Rifts is another thing that Rift have that World of Warcraft doesn’t: They are random events, which can spawn at any time. Basically, they are special points in the map, with special enemies, which give special tokens that can be traded with better gear once defeated. They also spawn what it’s called “Invasions”, which are basically small groups of enemies that will march to some player “safe base” and try to destroy it. To help players help themselves, the game create “public groups” once two or more players are close to one of those two, and newcomers are presented with a “join public group” option right on the top of their screen. This creates a feeling of “we are fighting for this” which brings players together. Unfortunately, once the players kill all the enemies, the group is not disbanded, which means, if you’re not paying any attention, you may run up around with a group of people without even noticing it.

Those events break the monotony of running around doing quests like “kill 10 of those guys” over and over again — which is a problem with most Rift quests and that World of Warcraft solved in the latest expansion with something that Total Biscuit called “magic wand quest”: Instead of mindlessly killing 10 of those guys, you get a special item (like a magical wand) that turns them into something else. It adds a little flavour to the quest, even if, in the end, you’re still just killing 10 of those guys.

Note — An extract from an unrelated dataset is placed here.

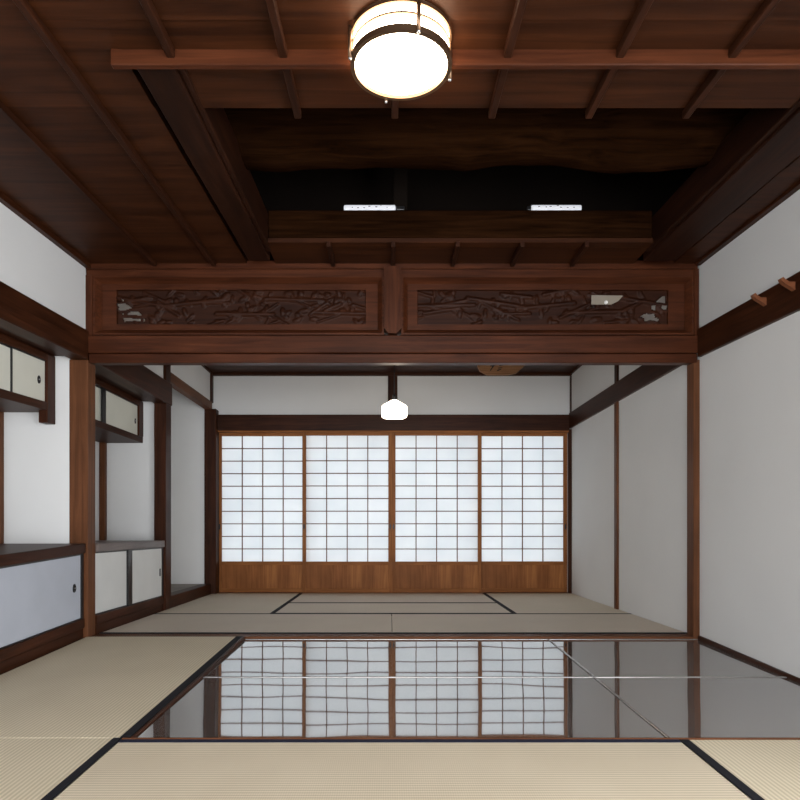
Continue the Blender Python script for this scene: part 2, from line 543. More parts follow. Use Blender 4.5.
def transom_panel(x0, x1, z0, z1, hole_test, relief_x, label, flip):
    """bevelled frame with a carved board in it"""
    t = thing('carved_transom', label, 'transom', ((x0 + x1) / 2, Y1 + 0.05, z0), group=None)
    # mitred sloping frame (outer edge proud, inner edge sunk)
    fb = 0.040
    bm = bmesh.new()
    o = [(x0, z0), (x1, z0), (x1, z1), (x0, z1)]
    i = [(x0 + fb, z0 + fb), (x1 - fb, z0 + fb), (x1 - fb, z1 - fb), (x0 + fb, z1 - fb)]
    lip = [(x0 + 0.012, z0 + 0.012), (x1 - 0.012, z0 + 0.012), (x1 - 0.012, z1 - 0.012), (x0 + 0.012, z1 - 0.012)]
    vo = [bm.verts.new((x, Y1 + 0.004, z)) for x, z in o]
    vl = [bm.verts.new((x, Y1 + 0.004, z)) for x, z in lip]
    vi = [bm.verts.new((x, Y1 + 0.040, z)) for x, z in i]
    vb = [bm.verts.new((x, Y1 + 0.070, z)) for x, z in i]
    vob = [bm.verts.new((x, Y1 + 0.070, z)) for x, z in o]
    for k in range(4):
        l = (k + 1) % 4
        bm.faces.new((vo[k], vo[l], vl[l], vl[k]))
        bm.faces.new((vl[k], vl[l], vi[l], vi[k]))
        bm.faces.new((vi[k], vi[l], vb[l], vb[k]))
        bm.faces.new((vb[k], vb[l], vob[l], vob[k]))
        bm.faces.new((vob[k], vob[l], vo[l], vo[k]))
    f = MB(); f.bm = bm
    f.build('frame', M['transom_x'], t)
    # board: a rim, cut open over the carved field
    cx0, cx1 = relief_x
    cz0, cz1 = 1.928, 2.142
    m = MB()
    yb0, yb1 = Y1 + 0.044, Y1 + 0.062
    m.box(x0 + fb - .003, cx0, yb0, yb1, z0 + fb - .003, z1 - fb + .003)
    m.box(cx1, x1 - fb + .003, yb0, yb1, z0 + fb - .003, z1 - fb + .003)
    m.box(cx0, cx1, yb0, yb1, z0 + fb - .003, cz0)
    m.box(cx0, cx1, yb0, yb1, cz1, z1 - fb + .003)
    m.build('board', M['transom_x'], t)
    # openwork carving: height field with holes
    rnd = random.Random(3 if flip else 11)
    W, Hh = cx1 - cx0, cz1 - cz0
    caps, leaves = [], []
    for k in range(17):
        ax = cx0 + W * (k + rnd.random()) / 17
        az = cz0 + Hh * rnd.uniform(0.05, 0.95)
        ang = rnd.uniform(-0.9, 0.9) + (math.pi if rnd.random() < .5 else 0)
        L = rnd.uniform(0.10, 0.30)
        caps.append((ax, az, ax + L * math.cos(ang), az + L * 0.6 * math.sin(ang), rnd.uniform(0.006, 0.014)))
    for k in range(5):
        z = cz0 + Hh * rnd.uniform(.2, .8)
        a = cx0 + W * k / 5
        caps.append((a, z, a + W / 4.4, cz0 + Hh * rnd.uniform(.2, .8), 0.014))
    for k in range(90):
        leaves.append((cx0 + W * rnd.random(), cz0 + Hh * rnd.uniform(0.05, 0.95), rnd.uniform(0.018, 0.042), rnd.uniform(0.008, 0.018), rnd.uniform(0, math.pi)))
    def hgt(x, z):
        h = 0.0
        for (ax, az, bx, bz, r) in caps:
            dx, dz = bx - ax, bz - az
            u = max(0, min(1, ((x - ax) * dx + (z - az) * dz) / (dx * dx + dz * dz + 1e-9)))
            d = math.hypot(x - ax - u * dx, z - az - u * dz)
            if d < r:
                h = max(h, 0.026 * math.sqrt(1 - (d / r) ** 2))
        for (lx, lz, a, c, th) in leaves:
            ddx, ddz = x - lx, z - lz
            if abs(ddx) > a or abs(ddz) > a:
                continue
            p = ddx * math.cos(th) + ddz * math.sin(th)
            q = -ddx * math.sin(th) + ddz * math.cos(th)
            e = (p / a) ** 2 + (q / c) ** 2
            if e < 1:
                h = max(h, 0.010 + 0.014 * (1 - e) - (0.006 if abs(q) < 0.0022 else 0))
        return h
    nx, nz = int(W / 0.0055), int(Hh / 0.0055)
    bm = bmesh.new()
    grid = []
    for j in range(nz + 1):
        row = []
        for i2 in range(nx + 1):
            x = cx0 + W * i2 / nx
            z = cz0 + Hh * j / nz
            row.append(bm.verts.new((x, Y1 + 0.056 - 0.62 * hgt(x, z), z)))
        grid.append(row)
    for j in range(nz):
        for i2 in range(nx):
            x = cx0 + W * (i2 + .5) / nx
            z = cz0 + Hh * (j + .5) / nz
            if hole_test(x, z):
                continue
            bm.faces.new((grid[j][i2], grid[j][i2 + 1], grid[j + 1][i2 + 1], grid[j + 1][i2]))
    bmesh.ops.delete(bm, geom=[v for v in bm.verts if not v.link_faces], context='VERTS')
    c = MB(); c.bm = bm
    o_ = c.build('carving', M['carving'], t, smooth=True)
    md = o_.modifiers.new('thick', 'SOLIDIFY')
    md.thickness = 0.008
    md.offset = 1.0
    return t


def px2(px, py):            # photo point on the partition plane -> metres
    return (px - 390) / 163.2, H + (503 - py) / 163.2


def poly_test(polys):
    def inside(x, z):
        for p in polys:
            c = False
            n = len(p)
            for i in range(n):
                (xa, za), (xb, zb) = p[i], p[(i + 1) % n]
                if (za > z) != (zb > z) and x < (xb - xa) * (z - za) / (zb - za) + xa:
                    c = not c
            if c:
                return True
        return False
    return inside


lh = [[px2(*q) for q in p] for p in (
    [(114.5, 301), (122, 301), (128.5, 305), (121, 307.5), (115, 307.5)],
    [(122, 311.5), (127, 308), (135, 308.5), (138.5, 313)],
    [(118.5, 315), (136.5, 315.5), (137, 318.5), (120, 319)],
    [(118, 296), (120.5, 298), (121, 300), (118.5, 299)],
    [(139, 315), (142, 316.5), (140, 319.5)],
    [(117.5, 310), (120, 310.5), (119, 313)],
)]
rh = [[px2(*q) for q in p] for p in (
    [(658, 300.5), (664, 293), (670, 293), (670, 300.5)],
    [(655, 302.5), (660, 302.5), (660, 308), (655, 306.5)],
    [(665, 302.5), (670.5, 302.5), (670.5, 307), (666, 308)],
    [(642, 314), (650, 310.5), (658, 311.5), (659, 315), (664, 315.5), (662, 318.8), (648, 318.8), (647, 316)],
    [(593, 304.2), (597.5, 304.2), (593, 306)],
)]
transom_panel(-1.825, -0.036, 1.852, 2.217, poly_test(lh), (-1.695, -0.15), 'carved wooden transom panel, left of the centre post, holes at its left end', False)
transom_panel(0.069, 1.865, 1.852, 2.217, poly_test(rh), (0.17, 1.725), 'carved wooden transom panel, right of the centre post, pale slip in it', True)
s = thing('paper_slip', 'small pale slip with a bright pin in the right carved panel', 'paper slip', (1.335, Y1 + 0.03, 2.03))  # pale outline with a round bright speck in front of the carving
MB().prism([px2(593, 293.5), px2(593, 303), px2(613, 303), px2(620, 299.5), px2(625, 294)], Y1 + 0.028, Y1 + 0.0305).build('slip', M['slip'], s)
MB().tube([(px2(607.5, 301)[0], Y1 + 0.020, px2(607.5, 301)[1]), (px2(607.5, 301)[0], Y1 + 0.029, px2(607.5, 301)[1])], [0.010, 0.012], 14).build('pin', M['pin'], s)

# ---- crown strip at the ceiling edges
structure(box('trim_2', M['beam_y'], XL, XL + 0.035, -1.8, Y1 - 0.005, ZC - 0.028, ZC + 0.02, None, 0.003), 'dark strip where the left wall meets the near ceiling', 'trim')
structure(box('trim_3', M['beam_y'], XR - 0.035, XR, -1.8, Y1 - 0.005, ZC - 0.012, ZC + 0.02, None, 0.003), 'dark strip where the right wall meets the near ceiling', 'trim')
structure(box('trim_4', M['beam_x'], -1.852, 1.883, YB - 0.04, YB + 0.01, 2.258, ZC + 0.02, None, 0.003), 'dark strip between far wall and far ceiling', 'trim')
structure(box('trim_5', M['beam_y'], -1.852, -1.83, Y1B + .01, YB - 0.04, 2.268, ZC + 0.01), 'dark strip where the left wall meets the far ceiling', 'trim')
structure(box('trim_6', M['beam_y'], 1.86, 1.883, Y1B + .01, YB - 0.04, 2.268, ZC + 0.01), 'dark strip where the right wall meets the far ceiling', 'trim')

# ---- long horizontal wall rails
structure(box('trim_7', M['beam_y'], XR - 0.022, XR + 0.01, -1.8, Y1 - 0.012, 1.712, 1.884, None, 0.003), 'dark brown rail along the right wall of the near room', 'trim')
structure(box('trim_8', M['beam_y'], 1.862, 1.893, Y1B + 0.006, YB, 1.712, 1.872, None, 0.003), 'dark brown rail along the right wall of the far room', 'trim')
m = MB()
m.box(-1.945, -1.842, -1.8, Y1 - 0.014, 1.695, 1.872, 0.004)
structure(m.build('trim_9', M['beam_y']), 'dark brown rail over the alcove of the near room', 'trim')
structure(box('trim_10', M['beam_y'], -1.935, -1.822, Y1B + 0.006, 5.19, 1.690, 1.872, None, 0.004), 'heavy dark brown rail over the middle alcove', 'trim')
structure(box('trim_11', M['pillar_y'], -1.905, -1.836, 5.192, 6.40, 1.895, 1.978, None, 0.003), 'slim brown lintel over the empty far left alcove', 'trim')
structure(box('trim_12', M['beam_x'], -1.80, 1.862, YB - 0.025, YB + 0.02, 1.686, 1.852, None, 0.003), 'dark brown rail above the paper screens', 'trim')
structure(box('trim_13', M['screen_x'], -1.80, 1.862, YB - 0.022, YB + 0.09, 1.672, 1.688, None, 0.002), 'brown track along the top of the paper screens', 'trim')
structure(box('trim_14', M['pillar_x'], -1.80, 1.862, YB - 0.022, YB + 0.09, -0.04, 0.002, None, 0.002), 'brown sill track under the paper screens', 'trim')

# ---- pillars
structure(box('pillar', M['pillar_z'], -1.968, -1.852, Y1, Y1B, -0.03, 1.70, None, 0.004), 'stout brown pillar left, between near and middle alcove', 'pillar')
structure(box('pillar', M['beam_z'], -1.926, -1.830, 5.06, 5.186, -0.04, 1.69, None, 0.004), 'brown pillar between the middle and the far left alcove', 'pillar')
structure(box('pillar', M['beam_z'], -1.862, -1.832, 5.066, 5.182, 1.872, ZC, None, 0.003), 'short dark post above the rail of the middle alcove', 'post')
structure(box('pillar', M['pillar_z'], 1.862, XR + 0.01, Y1 + 0.004, Y1B - 0.01, -0.02, 1.70, None, 0.003), 'brown pillar on the right wall under the lintel end', 'pillar')
structure(box('pillar', M['pillar_z'], 1.866, 1.895, 5.10, 5.165, -0.04, 1.712, None, 0.003), 'slim brown pillar halfway along the far right wall', 'pillar')
structure(box('pillar', M['beam_z'], 1.868, 1.893, 5.10, 5.165, 1.872, ZC, None, 0.003), 'short dark post above the rail on the far right wall', 'post')
structure(box('pillar', M['beam_z'], -1.905, -1.785, 6.36, YB + 0.032, -0.04, 1.90, None, 0.004), 'dark corner pillar left of the paper screens', 'pillar')
structure(box('pillar', M['beam_z'], -1.862, -1.836, 6.38, YB, 1.975, ZC, None, 0.002), 'thin dark corner strip high in the far left corner', 'post')
structure(box('pillar', M['beam_z'], 1.853, 1.886, YB - 0.03, YB + 0.02, -0.04, 1.70, None, 0.003), 'thin dark corner pillar right of the paper screens', 'pillar')
structure(box('pillar', M['beam_z'], 1.872, 1.890, YB - 0.022, YB + 0.02, 1.86, ZC, None, 0.002), 'thin dark corner strip high in the far right corner', 'post')
structure(box('pillar', M['beam_z'], -0.021, 0.077, YB - 0.025, YB + 0.02, 1.852, 2.262, None, 0.003), 'short dark post on the far wall behind the pendant lamp', 'post')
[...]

Also related with Rifts are world events, eventually one “demi-boss” will get bored and decide to ruin the puny players questing and rift closing. This will spawn a lot of rifts all over the place, with a dozen of more invasions, which require the players to group up and fight to defend it while taking rifts and invasions down. Once a certain number of those are taken down, the demi-boss will show up himself/herself and players must, again, group up and fight it, which will give the players more powerful tokens.

But not everything in the garden smells like roses. As I mentioned, quests are really repetitive and lack some imagination. The scenery makes up a bit for it, but doesn’t solve that the basic mechanic of most quests is “go there and kill 10 of those guys”. Also, PvP (player versus player) speed is really slow. Either you’re ambushed by someone with a DPS so high you can barely see them or, when you join the warfronts — areas created specially for PvP, with objetives and such — the rhythm is so slow you feel like you’d either survive it or just die. There is no frantic pushing buttons, calling your survival abilities to get out of it like in World of Warcraft, killing any adrenalin rush you could get. Simply, there is none.

Overall, the game is prettier than World of Warcraft, still have some issues like repetitive quests and out of rhythm PvP, but one must also remember that World of Warcraft is 6.5 years old and that Rift is out for about 3 months only and, thus, a lot can still change while Trion polishes the game.

[1] Some people buy two or more World of Warcraft accounts and play more than once character at the same time, so it doesn’t mean there are 12 million players.